On Wednesday, February 24, 2010, the Senate approved H.R. 2847, which includes the “Hiring Incentives to Restore Employment Act” (the Senate jobs bill, SA 3310) by a vote of 70-28. The bill would create a “payroll tax holiday” for new hires hired through the end of the year and a tax credit to encourage companies to retain those workers for a year. Missing from the proposed legislation is the logical expansion of the Work Opportunity Tax Credit Program to achieve the twin goals of job creation and reduced business costs.

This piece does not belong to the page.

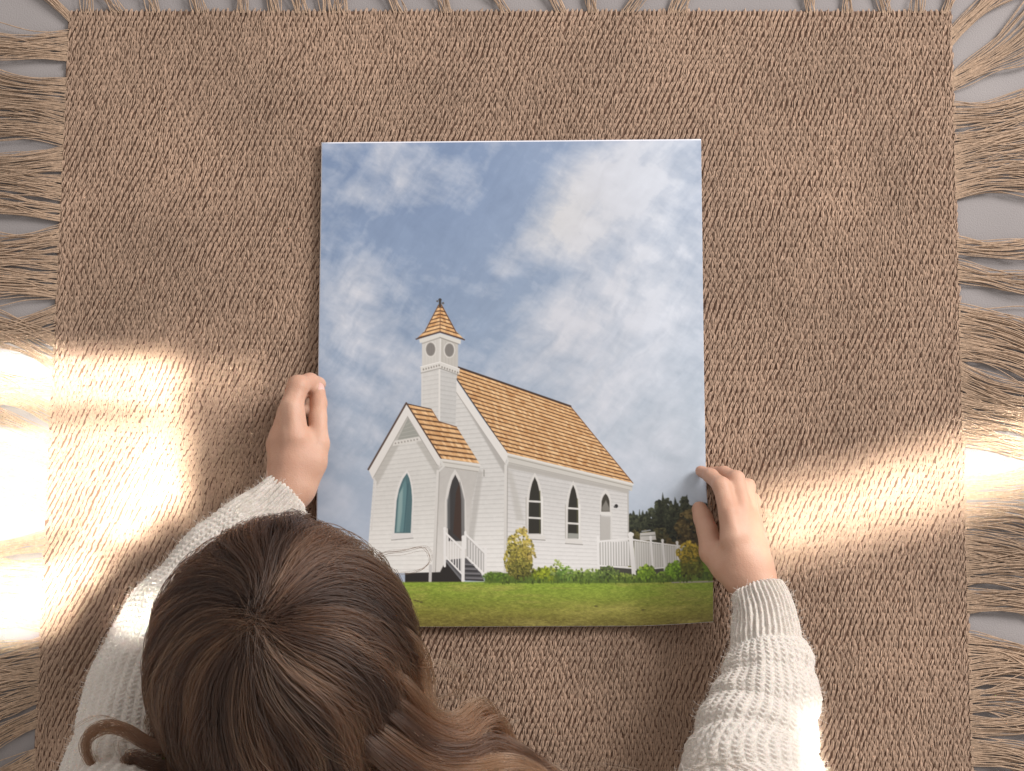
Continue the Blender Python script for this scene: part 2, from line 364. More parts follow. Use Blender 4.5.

Fourteen years ago, the federal government enacted legislation creating the Work Opportunity Tax Credit (WOTC) Program whose goal is to promote hiring of particularly difficult to employ individuals. This federal corporate income tax credit encourages employers to hire workers while minimizing the cost involved by reducing the employer’s federal income tax liability. The WOTC Program, along with the Welfare-to-Work Program, which has since been rolled into the WOTC Program, has eligibility and processing requirements which are meant to capture the full benefits of such a program for the economy as a whole: businesses, government, and individuals.

The current job creation legislation encompassed in SA 3310 and being taken up by the House today, will require businesses to obtain verification of unemployment, track hours and wages, and figure out how to file for the incentives. In a business climate that is stretching the capacity of HR Departments already, this kind of administrative burden is unnecessary. By using an existing program, with its supporting infrastructure in place, government avoids the additional costs associated with a new program while providing the oversight needed to avoid abuses. Thus, one does not have to choose between “more government” and creating jobs.

Some critics of job creation tax credits argue that to increase employment significantly, demand for output must increase; thus, an incremental tax cut tied to employment will not by itself generate that increase in demand. However, affecting the bottom line of a business, the expenses associated with any hiring, whether planned or not, assists companies in staying afloat in this market in order to meet demand as the economy revives. Adding new employees in a fluctuating economy is risky; providing incentives to do so that require additional administrative burden as an incentive to do so is ineffective. WOTC removes some of that risk to businesses by reducing the cost that they incur by hiring without any additional administrative programs to do so.